Material provided:
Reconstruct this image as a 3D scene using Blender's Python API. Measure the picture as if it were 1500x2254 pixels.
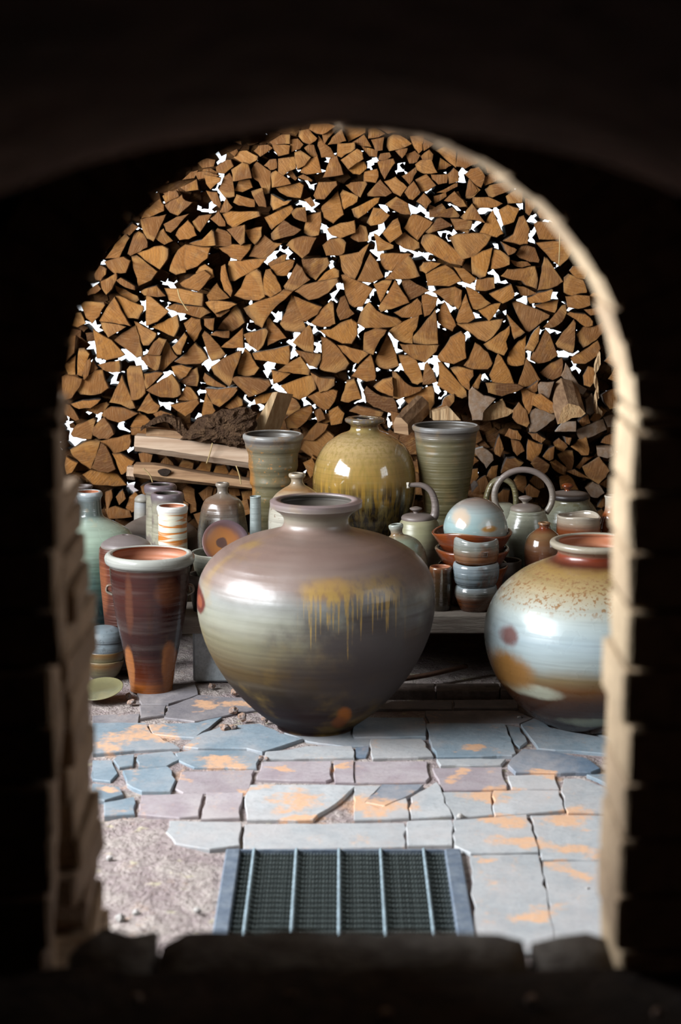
import bpy, bmesh, math, random
from mathutils import Vector, noise
for o in list(bpy.data.objects): bpy.data.objects.remove(o)
sc = bpy.context.scene
COL = sc.collection
PI = math.pi
# ------------------------------------------------------------------ camera
FPX = 4500.0; HC = 1.5
PITCH = math.atan((1127 - 350) / FPX)
cd = bpy.data.cameras.new('camera'); cam = bpy.data.objects.new('camera', cd); COL.objects.link(cam)
cam.location = (0, 0, HC); cam.rotation_euler = (PI / 2 - PITCH, 0, 0)
cd.sensor_fit = 'VERTICAL'; cd.sensor_height = 36; cd.sensor_width = 24; cd.lens = FPX / 2254 * 36
cd.clip_start = 0.02; cd.clip_end = 200
cd.dof.use_dof = True; cd.dof.focus_distance = 6.1; cd.dof.aperture_fstop = 3.4
sc.camera = cam
# ------------------------------------------------------------------ sky / daylight / exposure
w = bpy.data.worlds.new('sky'); sc.world = w; w.use_nodes = True
bg = w.node_tree.nodes['Background']; bg.inputs[0].default_value = (0.86, 0.93, 1.0, 1); bg.inputs[1].default_value = 3.0
def area(name, loc, rot, sx, sy, e, col):
    l = bpy.data.lights.new(name, 'AREA'); l.shape = 'RECTANGLE'; l.size = sx; l.size_y = sy; l.energy = e; l.color = col
    o = bpy.data.objects.new(name, l); COL.objects.link(o); o.location = loc; o.rotation_euler = rot
    return o
area('window_daylight_left', (-2.62, 4.05, 1.8), (0, math.radians(-90 + 8), 0), 1.55, 2.9, 590, (0.92, 0.965, 1.0))
area('window_daylight_right', (2.62, 3.85, 1.6), (0, math.radians(90 - 5), 0), 1.2, 1.5, 24, (0.94, 0.97, 1.0))
vs = sc.view_settings; vs.view_transform = 'Standard'; vs.look = 'None'; vs.gamma = 1.0; vs.use_curve_mapping = False; vs.exposure = 0.0
sc.cycles.max_bounces = 7; sc.cycles.diffuse_bounces = 4; sc.cycles.glossy_bounces = 3; sc.cycles.use_denoising = True
sc.cycles.caustics_reflective = False; sc.cycles.caustics_refractive = False; sc.cycles.sample_clamp_indirect = 6.0
# ------------------------------------------------------------------ photo pixel -> world helpers
CP, SP = math.cos(PITCH), math.sin(PITCH)
def ray(x, y):
    u = (x - 750) / FPX; v = (y - 1127) / FPX
    return Vector((u, CP - v * SP, -SP - v * CP))
def ground(x, y, z=0.0):
    d = ray(x, y); t = (z - HC) / d.z
    return Vector((d.x * t, d.y * t, z))
def atY(x, y, Y):
    d = ray(x, y); t = Y / d.y
    return Vector((d.x * t, Y, HC + d.z * t))
def mpp(x, y, Y):                      # metres per photo pixel there
    return (Y / ray(x, y).y) / FPX
# ------------------------------------------------------------------ object helpers
def link(name, me, mats=(), parent=None, loc=None, smooth=False):
    o = bpy.data.objects.new(name, me); COL.objects.link(o)
    for m in mats: me.materials.append(m)
    if loc is not None: o.location = loc
    if parent is not None: o.parent = parent
    if smooth:
        me.polygons.foreach_set('use_smooth', [True] * len(me.polygons)); me.update()
    return o
def pyobj(name, v, f, mats=(), parent=None, loc=None, smooth=False, mi=None):
    me = bpy.data.meshes.new(name); me.from_pydata([tuple(p) for p in v], [], f); me.update()
    o = link(name, me, mats, parent, loc, smooth)
    if mi: me.polygons.foreach_set('material_index', mi)
    return o
def empty(name, loc, label=None, cat=None, group=None, rot=None):
    o = bpy.data.objects.new(name, None); COL.objects.link(o); o.location = loc; o.empty_display_size = .05
    if rot: o.rotation_euler = rot
    if label: tag(o, label, cat, group)
    return o
def tag(o, label=None, cat=None, group=None, kind=None):
    if label: o['label'] = label
    if cat: o['category'] = cat
    if group: o['group'] = group
    if kind: o['kind'] = kind
    return o
def boxmesh(x0, x1, y0, y1, z0, z1, jit=0.0, rng=None, bev=0.0):
    bm = bmesh.new()
    bmesh.ops.create_cube(bm, size=1)
    for v in bm.verts:
        v.co = Vector((x0 + (v.co.x + .5) * (x1 - x0), y0 + (v.co.y + .5) * (y1 - y0), z0 + (v.co.z + .5) * (z1 - z0)))
    if bev: bmesh.ops.bevel(bm, geom=bm.edges[:], offset=bev, segments=1, affect='EDGES', profile=.5)
    if jit:
        for v in bm.verts: v.co += Vector((rng.uniform(-jit, jit), rng.uniform(-jit, jit), rng.uniform(-jit, jit)))
    me = bpy.data.meshes.new('box'); bm.to_mesh(me); bm.free()
    return me
def ring_faces(rows, n, closed=True):
    f = []
    for i in range(rows - 1):
        for j in range(n if closed else n - 1):
            a = i * n + j; b = i * n + (j + 1) % n
            f.append((a, b, b + n, a + n))
    return f
def catmull(pts, sub):
    out = []
    P = [pts[0]] + list(pts) + [pts[-1]]
    for i in range(1, len(P) - 2):
        p0, p1, p2, p3 = P[i - 1], P[i], P[i + 1], P[i + 2]
        for k in range(sub):
            t = k / sub
            out.append(tuple(0.5 * ((2 * b) + (-a + c) * t + (2 * a - 5 * b + 4 * c - d) * t * t + (-a + 3 * b - 3 * c + d) * t ** 3)
                             for a, b, c, d in zip(p0, p1, p2, p3)))
    out.append(tuple(pts[-1]))
    return out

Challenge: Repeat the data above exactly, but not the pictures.

Solution:
Reconstruct this image as a 3D scene using Blender's Python API. Measure the picture as if it were 1500x2254 pixels.
import bpy, bmesh, math, random
from mathutils import Vector, noise
for o in list(bpy.data.objects): bpy.data.objects.remove(o)
sc = bpy.context.scene
COL = sc.collection
PI = math.pi
# ------------------------------------------------------------------ camera
FPX = 4500.0; HC = 1.5
PITCH = math.atan((1127 - 350) / FPX)
cd = bpy.data.cameras.new('camera'); cam = bpy.data.objects.new('camera', cd); COL.objects.link(cam)
cam.location = (0, 0, HC); cam.rotation_euler = (PI / 2 - PITCH, 0, 0)
cd.sensor_fit = 'VERTICAL'; cd.sensor_height = 36; cd.sensor_width = 24; cd.lens = FPX / 2254 * 36
cd.clip_start = 0.02; cd.clip_end = 200
cd.dof.use_dof = True; cd.dof.focus_distance = 6.1; cd.dof.aperture_fstop = 3.4
sc.camera = cam
# ------------------------------------------------------------------ sky / daylight / exposure
w = bpy.data.worlds.new('sky'); sc.world = w; w.use_nodes = True
bg = w.node_tree.nodes['Background']; bg.inputs[0].default_value = (0.86, 0.93, 1.0, 1); bg.inputs[1].default_value = 3.0
def area(name, loc, rot, sx, sy, e, col):
    l = bpy.data.lights.new(name, 'AREA'); l.shape = 'RECTANGLE'; l.size = sx; l.size_y = sy; l.energy = e; l.color = col
    o = bpy.data.objects.new(name, l); COL.objects.link(o); o.location = loc; o.rotation_euler = rot
    return o
area('window_daylight_left', (-2.62, 4.05, 1.8), (0, math.radians(-90 + 8), 0), 1.55, 2.9, 590, (0.92, 0.965, 1.0))
area('window_daylight_right', (2.62, 3.85, 1.6), (0, math.radians(90 - 5), 0), 1.2, 1.5, 24, (0.94, 0.97, 1.0))
vs = sc.view_settings; vs.view_transform = 'Standard'; vs.look = 'None'; vs.gamma = 1.0; vs.use_curve_mapping = False; vs.exposure = 0.0
sc.cycles.max_bounces = 7; sc.cycles.diffuse_bounces = 4; sc.cycles.glossy_bounces = 3; sc.cycles.use_denoising = True
sc.cycles.caustics_reflective = False; sc.cycles.caustics_refractive = False; sc.cycles.sample_clamp_indirect = 6.0
# ------------------------------------------------------------------ photo pixel -> world helpers
CP, SP = math.cos(PITCH), math.sin(PITCH)
def ray(x, y):
    u = (x - 750) / FPX; v = (y - 1127) / FPX
    return Vector((u, CP - v * SP, -SP - v * CP))
def ground(x, y, z=0.0):
    d = ray(x, y); t = (z - HC) / d.z
    return Vector((d.x * t, d.y * t, z))
def atY(x, y, Y):
    d = ray(x, y); t = Y / d.y
    return Vector((d.x * t, Y, HC + d.z * t))
def mpp(x, y, Y):                      # metres per photo pixel there
    return (Y / ray(x, y).y) / FPX
# ------------------------------------------------------------------ object helpers
def link(name, me, mats=(), parent=None, loc=None, smooth=False):
    o = bpy.data.objects.new(name, me); COL.objects.link(o)
    for m in mats: me.materials.append(m)
    if loc is not None: o.location = loc
    if parent is not None: o.parent = parent
    if smooth:
        me.polygons.foreach_set('use_smooth', [True] * len(me.polygons)); me.update()
    return o
def pyobj(name, v, f, mats=(), parent=None, loc=None, smooth=False, mi=None):
    me = bpy.data.meshes.new(name); me.from_pydata([tuple(p) for p in v], [], f); me.update()
    o = link(name, me, mats, parent, loc, smooth)
    if mi: me.polygons.foreach_set('material_index', mi)
    return o
def empty(name, loc, label=None, cat=None, group=None, rot=None):
    o = bpy.data.objects.new(name, None); COL.objects.link(o); o.location = loc; o.empty_display_size = .05
    if rot: o.rotation_euler = rot
    if label: tag(o, label, cat, group)
    return o
def tag(o, label=None, cat=None, group=None, kind=None):
    if label: o['label'] = label
    if cat: o['category'] = cat
    if group: o['group'] = group
    if kind: o['kind'] = kind
    return o
def boxmesh(x0, x1, y0, y1, z0, z1, jit=0.0, rng=None, bev=0.0):
    bm = bmesh.new()
    bmesh.ops.create_cube(bm, size=1)
    for v in bm.verts:
        v.co = Vector((x0 + (v.co.x + .5) * (x1 - x0), y0 + (v.co.y + .5) * (y1 - y0), z0 + (v.co.z + .5) * (z1 - z0)))
    if bev: bmesh.ops.bevel(bm, geom=bm.edges[:], offset=bev, segments=1, affect='EDGES', profile=.5)
    if jit:
        for v in bm.verts: v.co += Vector((rng.uniform(-jit, jit), rng.uniform(-jit, jit), rng.uniform(-jit, jit)))
    me = bpy.data.meshes.new('box'); bm.to_mesh(me); bm.free()
    return me
def ring_faces(rows, n, closed=True):
    f = []
    for i in range(rows - 1):
        for j in range(n if closed else n - 1):
            a = i * n + j; b = i * n + (j + 1) % n
            f.append((a, b, b + n, a + n))
    return f
def catmull(pts, sub):
    out = []
    P = [pts[0]] + list(pts) + [pts[-1]]
    for i in range(1, len(P) - 2):
        p0, p1, p2, p3 = P[i - 1], P[i], P[i + 1], P[i + 2]
        for k in range(sub):
            t = k / sub
            out.append(tuple(0.5 * ((2 * b) + (-a + c) * t + (2 * a - 5 * b + 4 * c - d) * t * t + (-a + 3 * b - 3 * c + d) * t ** 3)
                             for a, b, c, d in zip(p0, p1, p2, p3)))
    out.append(tuple(pts[-1]))
    return out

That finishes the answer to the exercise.